WATCH: Montreal police ordered to pay young black Lachine man $17,000 for abusive arrest

The Quebec Human Rights Commission has ordered Montreal police to pay a young Lachine man $17,000 for an abusive arrest and racial profiling in an incident dating back eight years when he was 15.

In February 2009, Victor Whyte was in LaSalle getting on an STM bus with friends by the back door, a common practice when there were long lineups to board. They had just been told by staff at a McDonald's to leave because they were too noisy. Whyte said police on site told the youths anyone who didn't get on the bus would be arrested.

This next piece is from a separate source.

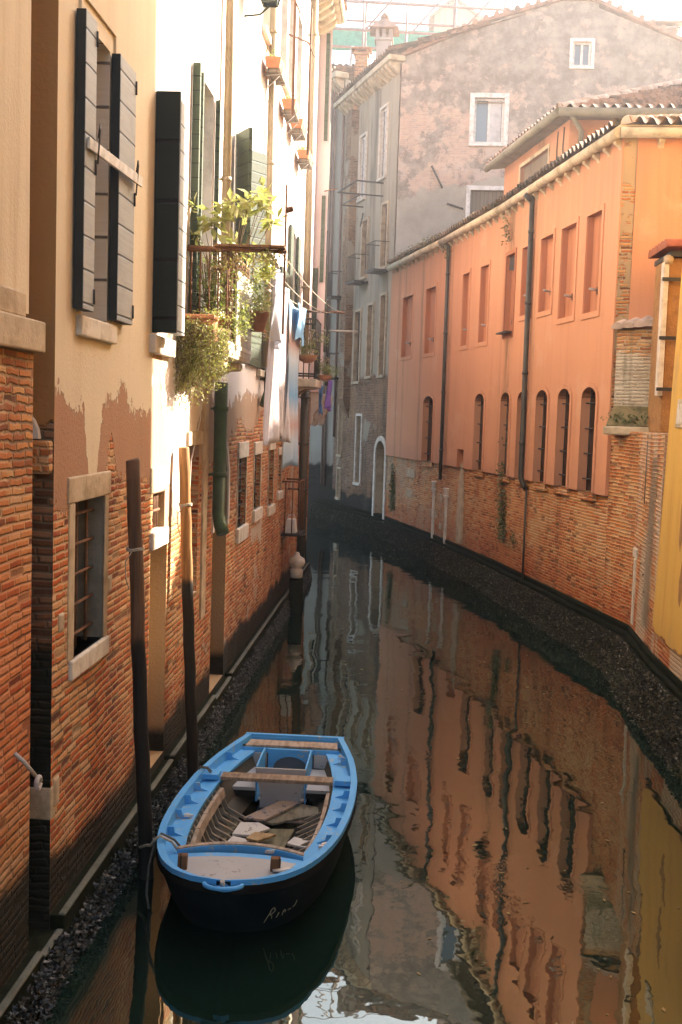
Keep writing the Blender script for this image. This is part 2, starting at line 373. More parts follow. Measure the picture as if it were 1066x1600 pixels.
def gable_extra(s, c):
    n1 = s.noise(s.uv, .32, 8, .66); n2 = s.noise(s.vm('ADD', s.uv, (3, 9, 0)), 1.0, 9, .74)
    up = s.step(s.m('ADD', s.v, s.m('MULTIPLY', s.m('SUBTRACT', n1, .5), 5)), 11.6, 15.2)
    dk = s.step(s.m('ADD', n2, s.m('MULTIPLY', up, .17)), .50, .57)
    br = s.step(s.m('ADD', s.noise(s.vm('ADD', s.uv, (6, 2, 0)), .5, 7, .68), s.m('MULTIPLY', s.gauss(s.u, 1.2, 2.2), .16)), .56, .62)
    c = s.mix(s.m('MULTIPLY', br, .32), c, s.brick(PAL_OCH, (.40, .30, .22))[0])
    c = s.mix(s.m('MULTIPLY', dk, .85), c, s.mix(s.step(s.noise(s.uv, 2.2, 6, .7), .35, .65), (.12, .11, .09), (.29, .255, .21)))
    c = s.mix(s.m('MULTIPLY', s.step(s.noise(s.vm('ADD', s.uv, (1, 4, 0)), 1.8, 8, .72), .54, .60), .55), c, (.50, .36, .29))
    cm = s.m('SUBTRACT', 1, s.step(s.m('ADD', s.v, s.m('ADD', s.m('MULTIPLY', s.m('SUBTRACT', n2, .5), 1.4), s.m('MULTIPLY', s.u, -.22))), 10.45, 10.53))
    c = s.mix(cm, c, s.mix(s.step(n1, .35, .65), (.40, .36, .30), (.25, .23, .19)))
    return c
M['gable'] = mat_wall('gable', PAL_OCH, (.38, .30, .23), [((.44, .355, .30), 3, 0, [], 1.8)], patch=None, eff=.5, extra=gable_extra, bstr=2)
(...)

Whyte said without warning, police violently grabbed him off the bus, threw him to the ground, handcuffed him, dragged him to a police cruiser, and threw him once more to the ground where Whyte said one officer put a knee on his chest to keep him down. 

Whyte was given a $118 ticket for boarding a bus without paying and charged with obstruction of justice. He was acquitted of that charge after a court case that lasted more than two years. Whyte can't talk about the incident without getting emotional and wiping tears from his eyes.

"It impacted me hard, and now I'm still (shaken) by it.  It's very sad. It robbed me of my youth." said Whyte at a news conference.

Whyte said the incident prompted bouts of depression and mistrust of police. 

"I look at them as another gang that has more rights to do anything to anybody and get away with it," said Whyte.

The Center for Research-Action on Race Relations (CRARR) helped Whyte with the case and is also preparing another in which Whyte, now 24, alleges he was a victim of an alleged "driving while black" incident with police just a few weeks ago. Whyte disputes the claim he didn't have the proper registration papers.

"A case like this can practically ruin you, create long-term financial as well psychological consequences. Think of people, not even the middle class, these are working class people, it's very painful," said Fo Niemi, executive director of CRARR.

Whyte said he's happy the ruling went his way but his fight isn't over. CRARR said Montreal police have not responded to the commission's order so the case will head to the Quebec Human Rights Tribunal.